- **Directions**
Repeat the listing below word for word, stopping after the line that contains "FPX, HZ, EYE = 1344.0, 822.0, 1.7".
========================================
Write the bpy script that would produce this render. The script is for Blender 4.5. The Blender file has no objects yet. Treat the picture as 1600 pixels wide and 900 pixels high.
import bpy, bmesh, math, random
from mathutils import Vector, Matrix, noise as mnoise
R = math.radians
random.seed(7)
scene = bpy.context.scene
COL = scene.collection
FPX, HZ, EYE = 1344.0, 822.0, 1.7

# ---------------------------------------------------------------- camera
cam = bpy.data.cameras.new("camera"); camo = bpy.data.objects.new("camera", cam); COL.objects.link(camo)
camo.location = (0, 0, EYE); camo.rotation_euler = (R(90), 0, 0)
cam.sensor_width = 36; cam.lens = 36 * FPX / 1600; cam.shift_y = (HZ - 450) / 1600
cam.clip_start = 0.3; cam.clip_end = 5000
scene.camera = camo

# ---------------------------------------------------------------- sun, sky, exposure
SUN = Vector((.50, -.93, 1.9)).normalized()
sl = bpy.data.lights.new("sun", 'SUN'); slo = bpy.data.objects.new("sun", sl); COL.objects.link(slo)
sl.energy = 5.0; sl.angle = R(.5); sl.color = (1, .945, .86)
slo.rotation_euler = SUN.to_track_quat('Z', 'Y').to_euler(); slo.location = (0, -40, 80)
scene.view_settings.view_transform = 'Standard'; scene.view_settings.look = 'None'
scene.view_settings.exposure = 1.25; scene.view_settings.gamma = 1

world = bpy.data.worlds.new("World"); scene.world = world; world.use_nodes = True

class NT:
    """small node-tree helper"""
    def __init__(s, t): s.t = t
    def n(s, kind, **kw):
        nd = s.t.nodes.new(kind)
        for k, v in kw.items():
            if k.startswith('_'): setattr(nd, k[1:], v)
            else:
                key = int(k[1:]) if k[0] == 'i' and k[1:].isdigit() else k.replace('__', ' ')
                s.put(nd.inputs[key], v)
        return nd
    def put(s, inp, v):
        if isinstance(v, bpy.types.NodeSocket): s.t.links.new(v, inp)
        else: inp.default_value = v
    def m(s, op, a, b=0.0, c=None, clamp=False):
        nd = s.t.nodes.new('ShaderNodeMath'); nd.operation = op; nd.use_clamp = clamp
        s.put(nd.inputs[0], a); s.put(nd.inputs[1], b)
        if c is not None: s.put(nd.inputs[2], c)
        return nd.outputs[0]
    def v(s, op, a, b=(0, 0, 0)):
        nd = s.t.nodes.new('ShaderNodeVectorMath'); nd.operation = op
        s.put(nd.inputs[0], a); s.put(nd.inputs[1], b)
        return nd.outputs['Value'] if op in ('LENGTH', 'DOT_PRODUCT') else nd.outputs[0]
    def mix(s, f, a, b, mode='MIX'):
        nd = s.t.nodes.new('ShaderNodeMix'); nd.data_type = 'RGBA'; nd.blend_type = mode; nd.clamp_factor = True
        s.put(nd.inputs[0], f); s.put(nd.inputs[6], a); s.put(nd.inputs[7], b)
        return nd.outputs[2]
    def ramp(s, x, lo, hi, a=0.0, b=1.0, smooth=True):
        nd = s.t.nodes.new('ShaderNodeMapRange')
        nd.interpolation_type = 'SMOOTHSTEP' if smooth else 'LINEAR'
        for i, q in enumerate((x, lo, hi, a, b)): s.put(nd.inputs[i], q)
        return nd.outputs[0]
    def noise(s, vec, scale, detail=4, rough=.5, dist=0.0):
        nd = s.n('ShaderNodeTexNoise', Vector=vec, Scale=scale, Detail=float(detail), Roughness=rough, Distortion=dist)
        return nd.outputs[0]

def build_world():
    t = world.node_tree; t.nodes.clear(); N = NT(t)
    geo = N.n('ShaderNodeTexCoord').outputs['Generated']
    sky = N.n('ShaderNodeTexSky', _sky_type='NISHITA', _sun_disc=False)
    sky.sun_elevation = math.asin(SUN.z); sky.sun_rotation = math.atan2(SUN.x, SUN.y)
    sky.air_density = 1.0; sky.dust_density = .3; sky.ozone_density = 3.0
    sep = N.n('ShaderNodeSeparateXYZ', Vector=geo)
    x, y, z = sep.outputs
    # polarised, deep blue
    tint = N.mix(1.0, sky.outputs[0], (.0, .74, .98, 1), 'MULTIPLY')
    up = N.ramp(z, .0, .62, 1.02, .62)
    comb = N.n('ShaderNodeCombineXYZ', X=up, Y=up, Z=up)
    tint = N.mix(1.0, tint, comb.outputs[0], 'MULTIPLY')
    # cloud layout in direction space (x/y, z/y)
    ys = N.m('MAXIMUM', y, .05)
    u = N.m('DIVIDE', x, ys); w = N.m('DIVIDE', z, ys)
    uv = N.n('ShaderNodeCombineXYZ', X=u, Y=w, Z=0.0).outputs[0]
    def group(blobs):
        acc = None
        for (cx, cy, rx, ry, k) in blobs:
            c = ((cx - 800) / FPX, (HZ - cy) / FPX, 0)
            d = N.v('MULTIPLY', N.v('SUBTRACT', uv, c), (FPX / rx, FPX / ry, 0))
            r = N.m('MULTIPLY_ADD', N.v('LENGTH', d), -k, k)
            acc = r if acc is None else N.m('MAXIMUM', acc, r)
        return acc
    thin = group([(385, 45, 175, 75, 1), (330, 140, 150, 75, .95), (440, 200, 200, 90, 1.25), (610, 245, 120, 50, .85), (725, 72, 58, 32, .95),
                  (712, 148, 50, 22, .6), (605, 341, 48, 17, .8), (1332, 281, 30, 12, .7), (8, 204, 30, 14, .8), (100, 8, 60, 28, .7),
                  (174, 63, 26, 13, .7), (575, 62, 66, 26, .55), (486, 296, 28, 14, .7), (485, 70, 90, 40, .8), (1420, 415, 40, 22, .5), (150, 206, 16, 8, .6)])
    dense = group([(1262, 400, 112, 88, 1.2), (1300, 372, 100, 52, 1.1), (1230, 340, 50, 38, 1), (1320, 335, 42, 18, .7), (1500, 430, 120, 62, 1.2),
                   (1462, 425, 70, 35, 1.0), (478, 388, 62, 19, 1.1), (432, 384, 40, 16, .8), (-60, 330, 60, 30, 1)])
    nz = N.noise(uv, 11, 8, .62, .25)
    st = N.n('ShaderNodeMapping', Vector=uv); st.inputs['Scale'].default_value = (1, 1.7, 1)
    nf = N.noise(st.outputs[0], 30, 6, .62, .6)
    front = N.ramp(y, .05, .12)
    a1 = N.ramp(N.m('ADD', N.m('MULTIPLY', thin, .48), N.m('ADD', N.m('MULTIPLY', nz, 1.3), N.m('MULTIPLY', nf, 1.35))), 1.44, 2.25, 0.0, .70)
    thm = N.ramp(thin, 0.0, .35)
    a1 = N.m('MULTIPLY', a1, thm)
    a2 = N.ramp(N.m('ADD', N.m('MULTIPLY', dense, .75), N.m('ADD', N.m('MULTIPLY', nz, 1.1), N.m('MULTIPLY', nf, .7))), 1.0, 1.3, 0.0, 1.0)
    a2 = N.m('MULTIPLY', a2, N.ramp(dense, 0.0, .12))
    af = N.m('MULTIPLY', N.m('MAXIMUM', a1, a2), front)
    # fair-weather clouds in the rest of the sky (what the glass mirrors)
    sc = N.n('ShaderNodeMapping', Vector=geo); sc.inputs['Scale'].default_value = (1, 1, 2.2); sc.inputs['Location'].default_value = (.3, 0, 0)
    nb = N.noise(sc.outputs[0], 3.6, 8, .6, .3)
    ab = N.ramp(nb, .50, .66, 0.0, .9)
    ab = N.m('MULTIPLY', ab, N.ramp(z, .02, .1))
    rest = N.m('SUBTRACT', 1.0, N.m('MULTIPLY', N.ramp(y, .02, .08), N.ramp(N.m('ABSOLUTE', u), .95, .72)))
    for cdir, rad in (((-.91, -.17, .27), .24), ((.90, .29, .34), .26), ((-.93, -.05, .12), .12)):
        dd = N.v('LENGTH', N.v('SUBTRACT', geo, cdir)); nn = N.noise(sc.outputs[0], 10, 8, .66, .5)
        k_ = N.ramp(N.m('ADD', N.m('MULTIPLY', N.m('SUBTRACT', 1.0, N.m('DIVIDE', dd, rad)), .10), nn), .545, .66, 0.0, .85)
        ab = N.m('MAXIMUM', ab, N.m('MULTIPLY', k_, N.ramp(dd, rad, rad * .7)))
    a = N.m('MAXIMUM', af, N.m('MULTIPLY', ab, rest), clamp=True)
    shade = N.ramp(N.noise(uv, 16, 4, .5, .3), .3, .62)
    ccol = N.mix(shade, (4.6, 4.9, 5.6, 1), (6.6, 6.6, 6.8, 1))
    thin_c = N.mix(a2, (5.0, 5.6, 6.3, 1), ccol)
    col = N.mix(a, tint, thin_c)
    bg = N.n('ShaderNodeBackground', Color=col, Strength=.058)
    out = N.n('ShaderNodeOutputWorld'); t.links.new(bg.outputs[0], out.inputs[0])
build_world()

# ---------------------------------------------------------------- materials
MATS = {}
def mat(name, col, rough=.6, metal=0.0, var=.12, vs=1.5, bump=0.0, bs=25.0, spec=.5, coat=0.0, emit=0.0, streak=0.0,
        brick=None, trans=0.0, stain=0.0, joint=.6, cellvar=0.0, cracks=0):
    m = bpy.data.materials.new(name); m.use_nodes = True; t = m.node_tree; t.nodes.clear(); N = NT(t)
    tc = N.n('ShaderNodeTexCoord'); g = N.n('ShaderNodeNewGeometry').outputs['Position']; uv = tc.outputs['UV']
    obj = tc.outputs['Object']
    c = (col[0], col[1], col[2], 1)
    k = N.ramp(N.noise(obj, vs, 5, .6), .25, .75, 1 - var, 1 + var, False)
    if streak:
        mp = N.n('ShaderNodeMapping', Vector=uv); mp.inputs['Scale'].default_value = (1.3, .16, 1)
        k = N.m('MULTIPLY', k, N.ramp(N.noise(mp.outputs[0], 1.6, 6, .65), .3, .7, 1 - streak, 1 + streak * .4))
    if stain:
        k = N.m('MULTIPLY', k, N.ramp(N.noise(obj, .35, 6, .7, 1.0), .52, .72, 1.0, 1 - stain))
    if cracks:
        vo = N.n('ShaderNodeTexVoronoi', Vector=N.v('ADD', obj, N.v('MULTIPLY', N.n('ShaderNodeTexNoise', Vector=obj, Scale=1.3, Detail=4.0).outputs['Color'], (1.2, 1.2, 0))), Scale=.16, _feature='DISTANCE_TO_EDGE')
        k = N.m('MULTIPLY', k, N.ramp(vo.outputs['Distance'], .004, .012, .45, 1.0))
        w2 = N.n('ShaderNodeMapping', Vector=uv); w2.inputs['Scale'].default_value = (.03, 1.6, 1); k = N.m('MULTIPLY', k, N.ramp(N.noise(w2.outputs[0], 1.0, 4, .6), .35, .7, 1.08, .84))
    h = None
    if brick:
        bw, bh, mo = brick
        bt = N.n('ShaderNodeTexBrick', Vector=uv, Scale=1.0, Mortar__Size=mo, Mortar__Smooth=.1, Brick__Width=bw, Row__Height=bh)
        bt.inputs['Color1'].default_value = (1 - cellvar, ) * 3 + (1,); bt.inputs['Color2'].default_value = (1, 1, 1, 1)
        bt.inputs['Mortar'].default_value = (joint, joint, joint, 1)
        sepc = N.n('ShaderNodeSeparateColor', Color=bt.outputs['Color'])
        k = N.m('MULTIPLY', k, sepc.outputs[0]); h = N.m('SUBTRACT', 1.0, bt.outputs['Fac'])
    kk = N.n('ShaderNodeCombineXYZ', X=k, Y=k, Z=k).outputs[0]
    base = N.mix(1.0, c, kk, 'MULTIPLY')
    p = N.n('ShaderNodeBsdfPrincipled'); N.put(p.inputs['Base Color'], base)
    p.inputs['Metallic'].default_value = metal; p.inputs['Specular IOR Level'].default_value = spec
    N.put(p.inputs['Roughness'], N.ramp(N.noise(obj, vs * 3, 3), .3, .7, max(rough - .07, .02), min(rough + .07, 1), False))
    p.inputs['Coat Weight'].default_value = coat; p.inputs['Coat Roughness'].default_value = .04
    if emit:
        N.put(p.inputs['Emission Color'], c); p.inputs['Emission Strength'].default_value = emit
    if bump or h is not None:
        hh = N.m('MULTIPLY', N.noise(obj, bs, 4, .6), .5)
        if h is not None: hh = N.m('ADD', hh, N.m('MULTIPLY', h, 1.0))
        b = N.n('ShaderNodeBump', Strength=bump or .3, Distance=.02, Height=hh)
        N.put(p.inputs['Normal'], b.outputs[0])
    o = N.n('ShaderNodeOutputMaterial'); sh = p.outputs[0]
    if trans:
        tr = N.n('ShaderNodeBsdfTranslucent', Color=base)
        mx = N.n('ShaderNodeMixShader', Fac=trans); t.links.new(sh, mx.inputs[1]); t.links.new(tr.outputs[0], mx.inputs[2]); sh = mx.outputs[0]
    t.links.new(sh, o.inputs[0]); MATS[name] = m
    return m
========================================
- **Task output**
Write the bpy script that would produce this render. The script is for Blender 4.5. The Blender file has no objects yet. Treat the picture as 1600 pixels wide and 900 pixels high.
import bpy, bmesh, math, random
from mathutils import Vector, Matrix, noise as mnoise
R = math.radians
random.seed(7)
scene = bpy.context.scene
COL = scene.collection
FPX, HZ, EYE = 1344.0, 822.0, 1.7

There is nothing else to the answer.